Il en est de même pour Layla, qui s’indigne encore en racontant cette histoire qui s’est passée avec une ancienne voisine, il y a plusieurs années : « Il est rentré un jour après être parti boire avec des amis. La femme avait un téléphone en main, il l’a pris et lui a cogné violemment la tête avec. Il y avait du sang mais il continuait à la gifler. Il l’accusait de le tromper. » Cet épisode a fortement marqué la jeune fille qui déplore : « Ce n’était pas la première fois qu’il la frappait. Il le faisait à chaque fois qu’il rentrait ivre, mais elle n’a jamais porté plainte ».

Certaines ont vécu l’histoire un peu plus près qu’en simple spectatrice. C’est ainsi qu’il est impossible pour Katia d’oublier les traitements que son père infligeait à elle et à sa mère alors qu’elle portait sa petite sœur. « Il avait rencontré une femme plus jeune que ma mère et depuis, tout est devenu différent. », explique-t-elle. En effet, il ne les frappait pas mais il fermait la porte alors qu’elles étaient dehors et il partait avec la clé. « Nous devions alors supplier les voisins de nous aider à ouvrir parce que nous ne pouvions pas rester dehors. Puis, à force de n’avoir jamais subi de représailles pour ses actes, il a braqué son arme sur ma mère un jour ».  Ce fut cette menace qui éloigna sa mère de cet homme qui devenait dangereux.

Toutefois, il n’est pas donné à toutes les femmes de partir avant que la situation ne s’aggrave. Certaines ont failli y laisser leur vie ; comme la voisine de Sandra, qui, à force de se battre avec son compagnon tous les jours et de récolter des bleus en silence, a fini par voir l’homme la précipiter du haut d’un étage. Le bilan fut grave : jambe, côtes et mâchoires fracturées, en plus de nombreuses autres blessures graves.

« Ils se battaient presque chaque jour et tout le monde trouvait cela normal. Cela ne regardait personne, mais tout le monde en parlait dans les coulisses », lâche Maude, remontée contre l’insouciance des gens. En effet, le discours, selon laquelle les femmes aiment bien se faire frapper, est assez courant. « Sinon, pourquoi restent-elle quand même ? » questionne-t-on souvent.  Toutefois, au-delà de ce masochisme qu’on aime tant évoquer pour justifier l’injustifiable, plusieurs facteurs peuvent pousser une femme à rester avec son bourreau. Job en devine quelques-uns : « la peur, si l’homme est très violent et la menace. Il peut même y avoir un mobile de pression, de chantage dans certains cas plus graves ». Beaucoup de témoins sont d’avis que la dépendance économique dont souffre la grande majorité de la population féminine haïtienne au sein des foyers est une raison.

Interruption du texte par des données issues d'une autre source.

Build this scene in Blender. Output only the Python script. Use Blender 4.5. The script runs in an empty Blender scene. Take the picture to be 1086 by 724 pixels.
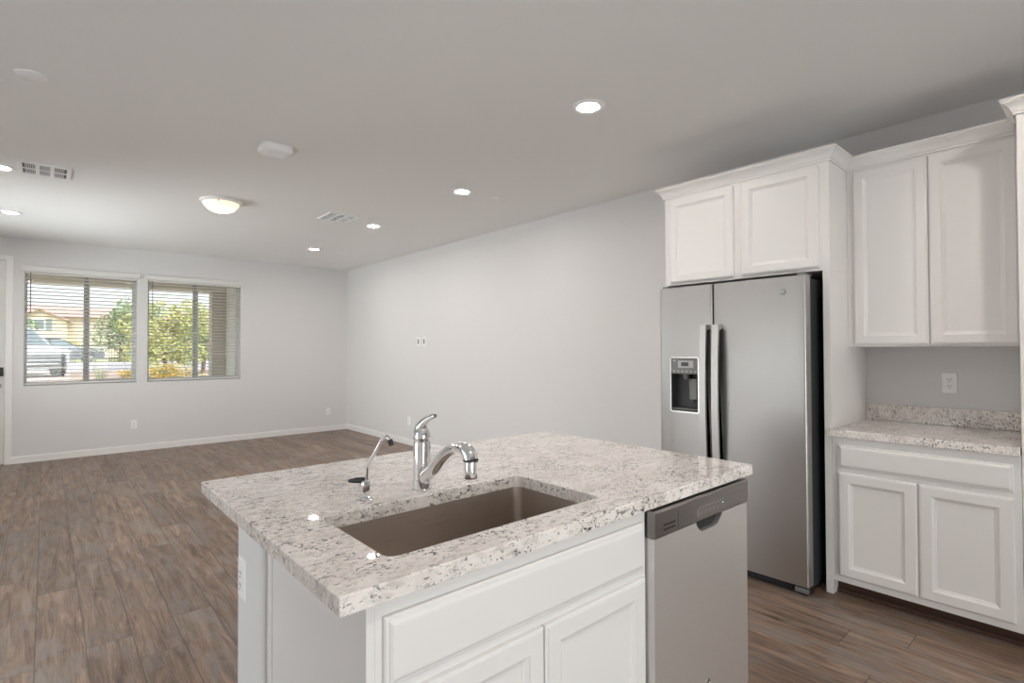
import bpy, bmesh, math, random
from mathutils import Vector, Matrix, noise
R = math.radians
random.seed(7)
S = bpy.context.scene
C = S.collection
PI = math.pi

# ---------------------------------------------------------------- camera
cam_d = bpy.data.cameras.new('camera')
cam = bpy.data.objects.new('camera', cam_d)
C.objects.link(cam)
S.camera = cam
cam_d.sensor_fit = 'HORIZONTAL'
cam_d.sensor_width = 36.0
cam_d.lens = 562.32 / 1086 * 36.0
cam_d.clip_start = 0.02
cam_d.clip_end = 2000
_yaw, _pit, _rol, _h = 0.721637, 0.0152, -0.003052, 1.35822
_F = Vector((math.sin(_yaw)*math.cos(_pit), math.cos(_yaw)*math.cos(_pit), math.sin(_pit)))
_R = Vector((math.cos(_yaw), -math.sin(_yaw), 0))
_U = _R.cross(_F)
_R2 = _R*math.cos(_rol) + _U*math.sin(_rol)
_U2 = -_R*math.sin(_rol) + _U*math.cos(_rol)
cam.matrix_world = Matrix(((_R2.x, _U2.x, -_F.x, 0), (_R2.y, _U2.y, -_F.y, 0),
                           (_R2.z, _U2.z, -_F.z, _h), (0, 0, 0, 1)))

# ---------------------------------------------------------------- view / light
S.view_settings.view_transform = 'Standard'
S.view_settings.look = 'None'
S.view_settings.gamma = 1.0
S.view_settings.use_curve_mapping = False
S.view_settings.exposure = 0.27
CAN_POWER = 250      # radiance of the recessed light lenses
DOME_POWER = 14
BACK_FILL_W = 102   # added fill lamp behind the camera
SIDE_FILL_W = 40
ENTRY_FILL_W = 165
SKY_STRENGTH = 0.34
SUN_STRENGTH = 1.7

w = bpy.data.worlds.new('world'); S.world = w
w.use_nodes = True
nt = w.node_tree; nt.nodes.clear()
sky = nt.nodes.new('ShaderNodeTexSky'); sky.sky_type = 'NISHITA'
sky.sun_disc = False; sky.sun_elevation = R(48); sky.sun_rotation = R(200); sky.dust_density = 3.0; sky.air_density = 1.0
bg = nt.nodes.new('ShaderNodeBackground'); bg.inputs[1].default_value = SKY_STRENGTH
wo = nt.nodes.new('ShaderNodeOutputWorld')
hs = nt.nodes.new('ShaderNodeHueSaturation'); hs.inputs['Saturation'].default_value = .4
nt.links.new(sky.outputs[0], hs.inputs['Color']); nt.links.new(hs.outputs[0], bg.inputs[0]); nt.links.new(bg.outputs[0], wo.inputs[0])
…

Les enfants, bien qu’ils soient souvent ceux qui souffrent le plus de cette situation, sont parmi les premiers facteurs qui retiennent les victimes. « Elle se réconciliait sans cesse avec lui. Elle disait qu’elle ne pouvait pas partir, parce qu’elle avait quatre enfants. Elle n’avait pas les moyens pour les élever seule et elle ne pouvait pas les laisser à leur père », se souvient encore Layla.

Des complications psychologiques peuvent découler de ces violences physiques et Maude pense qu’« il devrait y avoir une prise en charge psychologique pour aider certaines femmes à sortir de ces relations toxiques ». Une femme peut choisir d’encaisser silencieusement parce qu’elle a honte que d’autres sachent ce qu’elle vit. Il peut y avoir encore la crainte de l’incompréhension du côté de la société, du jugement que l’on portera sur son histoire.

En effet, les raisons qui justifient le silence sont nombreuses. Toutefois, ne pas en parler augmente l’emprise du bourreau. Il est toujours bon de rechercher de l’aide auprès d’un proche ou d’en parler à quelqu’un qui saurait peut-être conduire l’histoire jusqu’aux instances concernées et contribuer ainsi à réduire la liste des victimes. Car, chaque nouvelle voix qui se sent concernée et qui en parle est une nouvelle aide apportée à la question.